Und im niedersächsischen Bad Iburg wähnt sich Bürgermeisterin Annette Niermann (Grüne) angesichts der aktuellen Landesgartenschau dort sogar in einem »Sommermärchen«. Denn die gut 270 000 Besucher, die es bis Mitte Juli in das Kneippkurstädtchen bei Osnabrück zog, lagen so deutlich über der bei Halbzeit erhofften Marke, dass man die erwartete Besucherzahl nun sogar nach oben korrigierte - auf 500 000. Die Nähe zum bevölkerungsreichen Nordrhein-Westfalen, wo 2018 keine Landesgartenschau stattfindet, sowie zu den Niederlanden mag dabei eine Rolle spielen.
Inzwischen wagt es die Rathauschefin sogar, von finanziellem Gewinn zu sprechen, wenn sie an den Abschlusssaldo der am 14. Oktober endenden Blumenschau denkt. Dabei hatten die Einwohner von Bad Iburg zunächst lange gestritten, ob sie sich auf dieses Wagnis einlassen sollen.

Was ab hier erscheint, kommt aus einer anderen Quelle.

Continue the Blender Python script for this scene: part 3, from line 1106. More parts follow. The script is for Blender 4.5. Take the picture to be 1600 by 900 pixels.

Erst ein Bürgerentscheid Ende 2015 machte schließlich den Weg frei. Diese öffentliche Debatte war schon deshalb geboten, weil Niedersachsen bei den vierjährlichen Landesgartenschauen einen Sonderweg geht: Es schießt nicht wie andere Bundesländer pauschal Landesmittel zu. Damit trägt die ausrichtende Kommune in aller Regel das gesamte finanzielle Risiko selbst. Investitionen in Infrastruktur und Grünbereich müssen weitestgehend über Eintrittsgelder, Lizenzgebühren und Sponsoren refinanziert werden. Das bewahre dann aber auch vor Größenwahn, meint man in Bad Iburg.